The man who developed the most serious presidential aspirations was
Salmon P. Chase, his Secretary of the Treasury, who listened to and
actively encouraged the overtures of a small faction of the Republican
party which rallied about him at the end of the year 1863. Pure and
disinterested, and devoted with all his energies and powers to the cause
of the Union, he was yet singularly ignorant of current public thought,
and absolutely incapable of judging men in their true relations He
regarded himself as the friend of Mr. Lincoln and made strong
protestations to him and to others of this friendship, but he held so
poor an opinion of the President's intellect and character, compared
with his own, that he could not believe the people blind enough to
prefer the President to himself.
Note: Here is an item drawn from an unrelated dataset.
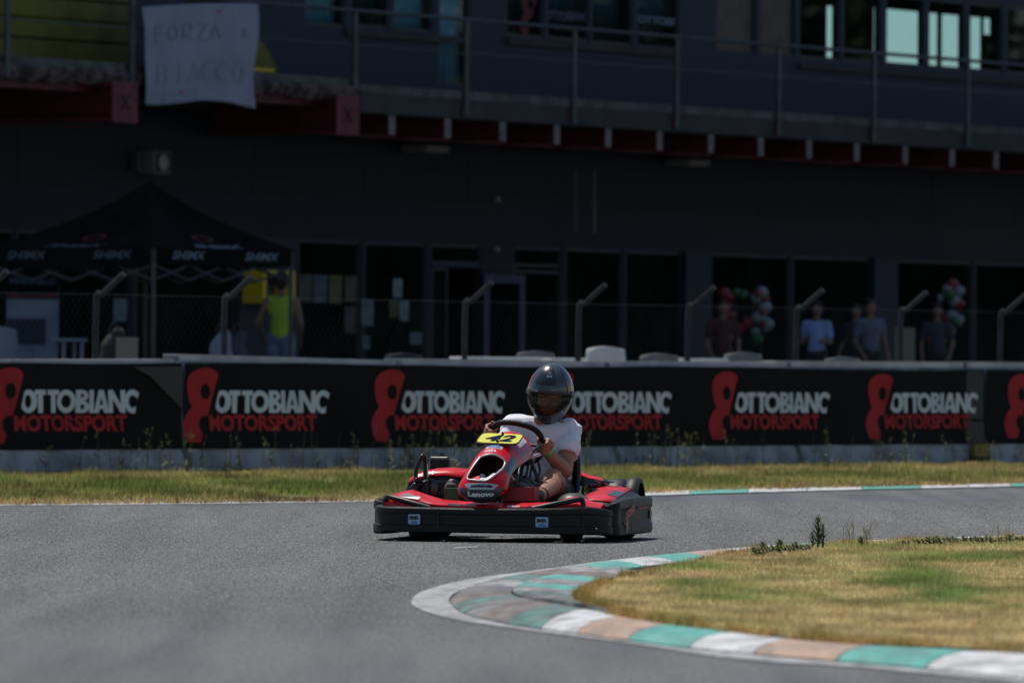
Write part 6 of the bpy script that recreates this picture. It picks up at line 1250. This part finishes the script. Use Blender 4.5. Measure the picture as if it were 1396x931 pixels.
up_ = [hel(la, lo, .005) for la, lo in bound]; lw_ = [hel(la, lo, .005) for la, lo in lower]
mb = MB(); mb.tube(up_ + lw_ + up_[:1], .0048, 8); mb.build('visor_seal', mat('visor_edge', (.06, .065, .07), .25, .4), helm, smooth=180)
mb = MB(); rows = []
for k in range(9): rows.append([hel(u[0] * (1 - k / 8) + l_[0] * k / 8, u[1], .007) for u, l_ in zip(bound, lower[::-1])])
mb.loft(rows, closed=False, caps=False); 
vm = bpy.data.materials.new('smoked_visor'); vm.use_nodes = True; N_ = vm.node_tree.nodes; L_ = vm.node_tree.links; N_.clear(); oo = N_.new('ShaderNodeOutputMaterial'); tt = N_.new('ShaderNodeBsdfTransparent'); tt.inputs[0].default_value = (.64, .58, .53, 1); gg_ = N_.new('ShaderNodeBsdfGlossy'); gg_.inputs['Roughness'].default_value = .08; gg_.inputs[0].default_value = (.8, .8, .8, 1); mm = N_.new('ShaderNodeMixShader'); ff_ = N_.new('ShaderNodeLayerWeight'); pw_ = N_.new('ShaderNodeMath'); pw_.operation = 'POWER'; pw_.inputs[1].default_value = 4; mr_ = N_.new('ShaderNodeMapRange'); mr_.inputs[3].default_value = .025; mr_.inputs[4].default_value = .4; L_.new(ff_.outputs['Facing'], pw_.inputs[0]); L_.new(pw_.outputs[0], mr_.inputs[0]); L_.new(mr_.outputs[0], mm.inputs[0]); L_.new(tt.outputs[0], mm.inputs[1]); L_.new(gg_.outputs[0], mm.inputs[2]); L_.new(mm.outputs[0], oo.inputs[0])
mb.build('visor', vm, helm, smooth=180)
for s in (-1, 1): mb = MB(); c_ = hel(R(2), s * R(84), .004); ax = (c_ - hc).normalized(); mb.lathe(c_, ax, [(0, .022), (.006, .022), (.009, .015), (.009, .002)], 20); mb.build('visor_pivot', M['chin'], helm, smooth=40)
mb = MB(); mb.loft([[hel(la, lo, .008) for la in (R(27), R(27.5), R(30), R(33), R(33.5))] for lo in [R(d) for d in range(-30, 31, 5)]], closed=False, caps=False); mb.build('top_vent', M['stkd'], helm, solid=.006)
mb = MB(); put_text(mb, 'FIRE', lambda X, Y: hel(Y, X, .007), R(-14), R(18), R(16), R(20), offset=.02); mb.build('helmet_lettering', M['printdim'], helm)
for d0, d1 in ((-64, -58), (66, 70)):
    mb = MB(); mb.loft([[hel(R(la), R(lo), .007) for lo in (d0, (d0 + d1) / 2, d1)] for la in range(12 if d0 < 0 else 8, 42 if d0 < 0 else 34, 4)], closed=False, caps=False); mb.build('orange_stripe', mat('orange_stripe', (.75, .08, .03), .4), helm, smooth=180)
for lo, la, r_ in ((6, 45, 4.6), (16, 45, 4.6), (11, 53, 3.4)):
    mb = MB(); mb.poly([(r_ * math.cos(a) * q, r_ * math.sin(a) * q) for a, q in [(j / 8 * 2 * math.pi, 1 if j % 2 == 0 else .62) for j in range(8)]], lambda X, Y: hel(R(la + Y), R(lo + X / math.cos(R(la))), .007)); mb.build('helmet_emblem', mat('emblem_grey', (.20, .24, .28), .4), helm)
mb = MB(); mb.loft([[hel(R(la), R(lo), .007) for lo in (-9, -4, 4, 9)] for la in (-48, -45, -42)], closed=False, caps=False); mb.build('chin_vent', M['stkd'], helm, solid=.006)
# shirt, shorts, shoes, wristband
def folds(c): return .014 * noise.noise(Vector((c.x * 8 + c.z * 6, c.y * 9, c.z * 20))) + .007 * noise.noise(Vector((c.x * 20, c.y * 20, c.z * 34))) + .010 * max(0, .5 - abs(noise.noise(Vector((c.x * 7 - c.z * 9, c.y * 7, c.z * 7 + 3.1)))) * 5)
s_ = MB(); s_.capsule(hipc + Vector((0, -.01, .035)), .135, chest, .155); s_.ell(chest + Vector((0, -.02, -.02)), (.175, .135, .14)); s_.ell(shc, (.19, .115, .085)); s_.capsule(Rs + Vector((-.03, 0, 0)), .075, Ls + Vector((.03, 0, 0)), .075); s_.ell(waist + Vector((0, -.03, -.02)), (.16, .13, .12))
s_.capsule(Rs, .082, Rs.lerp(Re, .40), .078); s_.capsule(Ls, .080, Ls.lerp(Le, .42), .080); s_.capsule(K(704, 580, .80), .062, K(694, 580, .76), .05)
remeshed(s_, 'shirt', M['shirt'], drv, .009, 3, folds)
for S0, E0, nm in ((Rs, Re, 'sleeve_hem'),):
    d = (E0 - S0).normalized(); c_ = S0.lerp(E0, .40) + d * .058; up0 = d.orthogonal().normalized(); bb0 = d.cross(up0); mb = MB(); mb.tube([c_ + (up0 * math.cos(t) + bb0 * math.sin(t)) * .062 for t in [j / 20 * 2 * math.pi for j in range(21)]], .006, 6); mb.build(nm, M['shirt'], drv, smooth=180)
mb = MB(); nb = neck + Vector((0, -.01, .0)); mb.tube([nb + Vector((math.cos(t) * .085, math.sin(t) * .07, -.005 + .012 * math.sin(t))) for t in [j / 20 * 2 * math.pi for j in range(21)]], .009, 6); mb.build('collar', M['shirt'], drv, smooth=180)
p_ = MB(); p_.ell(hipc + Vector((0, 0, -.02)), (.18, .15, .12)); p_.capsule(Rhip, .105, Rhip.lerp(Rk, .60), .080); p_.capsule(Lhip, .105, Lhip.lerp(Lk, .60), .080); remeshed(p_, 'shorts', M['shorts'], drv, .010, 3, folds)
for an, toe, heel in ((Ra, K(711.5, 657, -.08), K(731, 681, .02)), (La, K(615, 657, -.07), K(622, 679, .02))):
    mb = MB(); mb.chain([heel + Vector((0, .05, 0)), heel.lerp(toe, .5) + Vector((0, .03, 0)), toe + Vector((0, .03, -.015))], [.036, .042, .036]); mb.capsule(an, .038, heel.lerp(toe, .3) + Vector((0, .03, 0)), .040)
    sh_ = remeshed(mb, 'shoe', M['frame'], drv, .008, 2)
    dd = (toe - heel).normalized(); ss = Vector((1, 0, 0)); nn_ = ss.cross(dd).normalized(); nn_ = nn_ if nn_.y < 0 else -nn_; L0 = (toe - heel).length; rings = []
    for off, sc in ((.012, .96), (.02, 1), (.032, 1), (.036, .92)):
        rings.append([heel + dd * (L0 * (.5 + .62 * math.sin(a) * sc)) + ss * (.046 * math.cos(a) * sc * (1 + .12 * math.sin(a))) + nn_ * off for a in [j / 24 * 2 * math.pi for j in range(24)]])
    mb = MB(); mb.loft(rings); mb.build('sole', M['sole'], sh_, smooth=50)
d = (Rw - Re).normalized(); c_ = Rw - d * .012; up0 = d.orthogonal().normalized(); bb0 = d.cross(up0); mb = MB(); mb.loft([[c_ + d * e + (up0 * math.cos(t) + bb0 * math.sin(t)) * r_ for t in [j / 20 * 2 * math.pi for j in range(20)]] for e, r_ in ((-.010, .0325), (-.010, .035), (.010, .034), (.010, .0315))], caps=False); mb.build('wristband', mat('green_band', (.08, .55, .03), .4), drv, smooth=60)
mb = MB(); d = (Ra - Rk).normalized(); c_ = Ra - d * .03; up0 = d.orthogonal().normalized(); bb0 = d.cross(up0); mb.tube([c_ + (up0 * math.cos(t) + bb0 * math.sin(t)) * .042 for t in [j / 16 * 2 * math.pi for j in range(17)]], .004, 6); mb.build('anklet', M['stkd'], drv, smooth=180)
He imagined that he did not covet
advancement, and was anxious only for the public good; yet, in the midst
of his enormous labors found time to write letters to every part of the
country, protesting his indifference to the presidency, but indicating
his willingness to accept it, and painting pictures so dark of the
chaotic state of affairs in the government, that the irresistible
inference was that only he could save the country. From the beginning
Mr. Lincoln had been aware of this quasi-candidacy, which continued all
through the winter Indeed, it was impossible to remain unconscious of
it, although he discouraged all conversation on the subject, and
refused to read letters relating to it.